MAKNA MENGHARGAI KEPAHLAWANAN
MAKNA MENGHARGAI KEPAHLAWANAN
Ada yang terasa kurang dewasa ini ialah bagaimana kita menghargai jasa para pahlawan di masa lalu yang telah mengorbankan jiwa dan raganya untuk kemerdekaan bangsa. Menghargai jasa para pahlawan sebenarnya tidak rumit, yaitu dengan memperjuangkan apa yang menjadi cita-cita para pahlawan itu di era yang berbeda.
Di masa lalu, tantangan para pahlawan bangsa ialah bagaimana mengusir penjajah dari bumi Nusantara, dan bagaimana agar bangsa ini memiliki kemerdekannya. Mereka berjuang dengan kekuatan fisik dan hati agar bangsa ini terbebas dari penjajahan Belanda dan sekutunya. Dan itu terjadi di seluruh Indonesia, meskipun yang dijadikan momentum ialah tanggal 10 Nopember 1945. Jadi, pertempuran Surabaya yang melibatkan masyarakat, para kyai, ulama dan para pejuang itu adalah momentum untuk dijadikan sebagai Hari Pahlawan yang heroic.
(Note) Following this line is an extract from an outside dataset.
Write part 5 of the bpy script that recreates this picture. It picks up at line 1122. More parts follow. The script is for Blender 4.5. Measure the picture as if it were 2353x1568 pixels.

Bagi bangsa Indonesia, kemerdekaan ini tentu tidak lepas dari upaya para pahlawan dan seluruh komponen masyarakat Indonesia yang selama itu berjuang untuk kemerdekaan bangsanya. Jika kemudian tidak semua dinyatakan dan dihargai sebagai pahlawan bukan berarti bahwa mereka tidak punya peran yang signifikan bagi perjuangan bangsa Indonesia. Jika yang diberi gelar pahlawan adalah para pemimpin di dalam suatu perjuangan, maka hal itu adalah suatu kewajaran karena merekalah yang menggerakkan perjuangan itu.
Sejarah memang hanya mencatat peristiwa-peristiwa besar dengan orang-orang besar. Nama seperti Pangeran Diponegoro, Kyai Mojo adalah mereka yang menjadi penggerak dalam “Perang Jawa” yang menguras pundi-pundi keuangan Pemerintah Belanda pada tahun itu. Sebuah perjuangan yang sangat heroic yang melibatkan seluruh masyarakat Jawa dalam kerangka untuk merebut kembali otoritas kepemimpinan di tangan bangsa sendiri.
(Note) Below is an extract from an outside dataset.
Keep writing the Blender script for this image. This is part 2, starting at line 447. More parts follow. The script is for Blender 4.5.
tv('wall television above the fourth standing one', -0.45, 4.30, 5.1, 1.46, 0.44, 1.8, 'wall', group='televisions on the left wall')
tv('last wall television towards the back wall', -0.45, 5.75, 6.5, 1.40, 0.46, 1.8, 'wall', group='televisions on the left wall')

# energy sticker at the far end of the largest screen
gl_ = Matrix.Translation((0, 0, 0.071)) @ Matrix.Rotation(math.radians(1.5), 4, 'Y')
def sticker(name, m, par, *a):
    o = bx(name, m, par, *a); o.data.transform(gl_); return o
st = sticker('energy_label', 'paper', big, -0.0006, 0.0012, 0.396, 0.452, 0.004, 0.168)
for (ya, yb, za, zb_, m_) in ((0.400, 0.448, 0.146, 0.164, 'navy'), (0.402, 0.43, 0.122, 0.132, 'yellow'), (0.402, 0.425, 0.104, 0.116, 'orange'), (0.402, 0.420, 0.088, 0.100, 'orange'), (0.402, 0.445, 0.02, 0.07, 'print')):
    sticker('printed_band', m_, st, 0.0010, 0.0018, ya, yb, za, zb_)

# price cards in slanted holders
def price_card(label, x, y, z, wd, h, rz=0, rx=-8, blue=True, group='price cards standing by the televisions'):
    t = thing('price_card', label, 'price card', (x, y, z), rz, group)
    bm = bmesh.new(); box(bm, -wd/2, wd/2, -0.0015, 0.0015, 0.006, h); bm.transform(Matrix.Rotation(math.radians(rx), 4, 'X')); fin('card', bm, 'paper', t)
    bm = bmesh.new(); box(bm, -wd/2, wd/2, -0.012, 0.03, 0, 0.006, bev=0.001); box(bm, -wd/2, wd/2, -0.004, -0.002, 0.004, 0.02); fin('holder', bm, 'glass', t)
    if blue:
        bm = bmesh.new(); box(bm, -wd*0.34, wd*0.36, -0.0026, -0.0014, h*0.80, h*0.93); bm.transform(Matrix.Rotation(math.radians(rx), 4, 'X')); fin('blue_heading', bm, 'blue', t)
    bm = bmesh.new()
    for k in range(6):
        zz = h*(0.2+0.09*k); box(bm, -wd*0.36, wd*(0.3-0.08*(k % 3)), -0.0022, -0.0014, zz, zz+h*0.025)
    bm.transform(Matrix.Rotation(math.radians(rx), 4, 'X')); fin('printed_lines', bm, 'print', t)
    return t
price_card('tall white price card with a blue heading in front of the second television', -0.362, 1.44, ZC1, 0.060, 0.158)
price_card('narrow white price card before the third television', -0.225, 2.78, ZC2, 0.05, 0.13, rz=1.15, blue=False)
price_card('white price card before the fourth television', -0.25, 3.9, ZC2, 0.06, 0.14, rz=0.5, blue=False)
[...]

Lalu jika perjuangan merebut kemerdekaan di Surabaya, yang menghasilkan nama besar, Bung Tomo, yang terkenal dengan pekikan “Allahu Akbar” dan menewaskan Jenderal Mallaby, adalah contoh juga bagaimana sejarah memang mencatat nama-nama besar. Namun sekali lagi bukanlah masyarakat Surabaya dan sekitarnya tidak memiliki andil yang sangat besar di dalam konteks ini.
Lalu, ketika nama besar Hadratusy Syekh KH. Hasyim Asy’ari yang dijadikan sebagai ikon di dalam “Resolusi Jihad” yang kemudian diperingati sebagai Hari Santri Nasional, bukan berarti mengabaikan sejumlah nama kyai dan ulama serta masyarakat yang terlibat di dalam pembahasan resolusi jihad. Semuanya memiliki perannya dan signifikansinya masing-masing.
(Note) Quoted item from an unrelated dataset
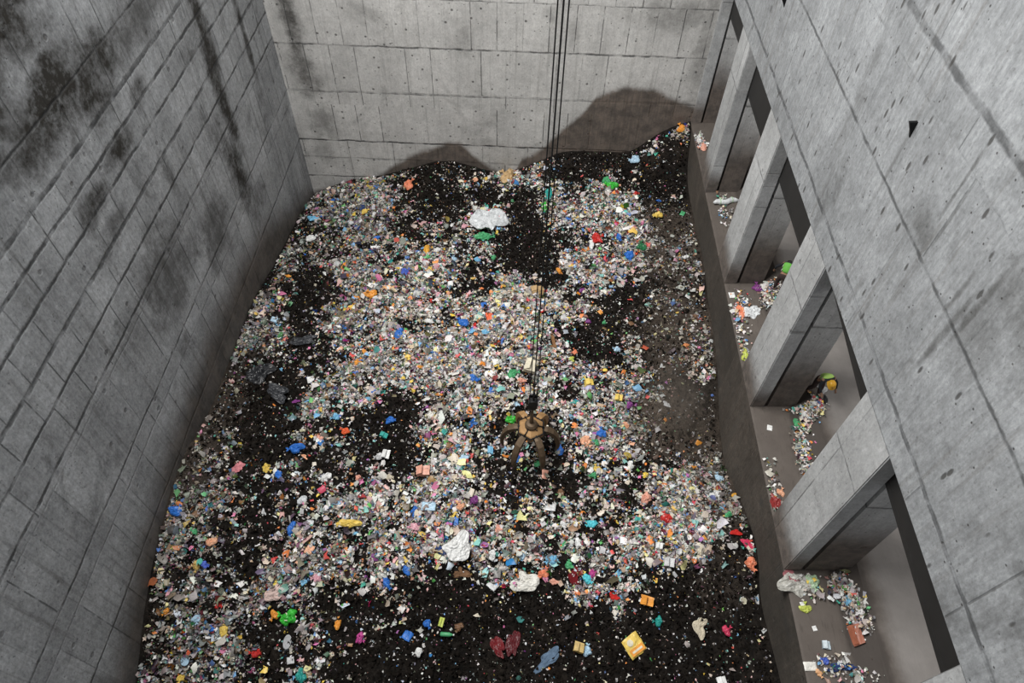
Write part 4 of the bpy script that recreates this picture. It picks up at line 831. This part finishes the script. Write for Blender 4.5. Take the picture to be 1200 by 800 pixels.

Para pahlawan adalah mereka yang berjuang untuk kemerdekaan bangsa dari belenggu penjajahan. Nama-nama seperti Teuku Umar, Cut Nyak Dien, Sultan Agung, Adipati Unus, Fatahillah, dan sebagainya adalah nama-nama yang terpateri di dalam sejarah bangsa sebagai orang yang memperjuangkan negaranya dari cengkeraman negara lain dalam bentuk peperangan dan adu senjata.
Semua ini tentu saja perlu untuk kita ingat jasa-jasanya sebagai bagian tidak terpisahkan dari sejarah perjalanan hidup bangsa Indonesia. Jika ada yang melupakannya, maka sesungguhnya mereka perlu diingatkan kembali agar “jangan melupakan sejarah”. Jasmerah, begitu kata Soekarno.
Pelajaran sejarah bangsa perlu diajarkan sedemikian kuat kepada anak didik kita, sebagai penerus kehidupan bangsa dan negara. Sejarah meskipun tidak selalu “mulus” dan terkadang juga berlepotan dengan “subyektivitas” tetapi tetap saja penting bagi anak-anak kita agar mereka tidak salah di dalam memilih haluan bagi kehidupan bangsa.
Guru-guru mata pelajaran sejarah haruslah orang yang memiliki semangat kebangsaan yang sangat tinggi, dan menguasai bahan ajar sejarah lahir dan batin. Yang “lahir” ialah materi pembelajarannya dan yang “batin” ialah semangat untuk mempertahankan negara ini. Empat pilar consensus kebangsaan haruslah diajarkan dengan penuh keikhlasan dan tanggung jawab. Para guru sejarah harus mempertahankan dengan cara pembelajarannya yang menarik tentang Pancasila, UUD 1945, NKRI dan Kebinekaan.
Kita ingin bahwa memperingati Hari Pahlawan itu dengan semangat untuk menjadikan Indonesia ini sebagaimana yang dicita-citakan mereka semua, yaitu negara Indonesia yang bersatu, berdaulat, adil dan makmur. Dan salah satu yang perlu dilakukan ialah dengan melakukan pembangunan dengan tujuan untuk memenuhi pesan kemerdekaan sebagaimana tercantum di dalam Pembukaan UUD 1945, yaitu: melindungi segenap warga negara, mencerdaskan kehidupan bangsa, menyejahterakan kehidupan masyarakat dan turut serta dalam membangun perdamaian dunia.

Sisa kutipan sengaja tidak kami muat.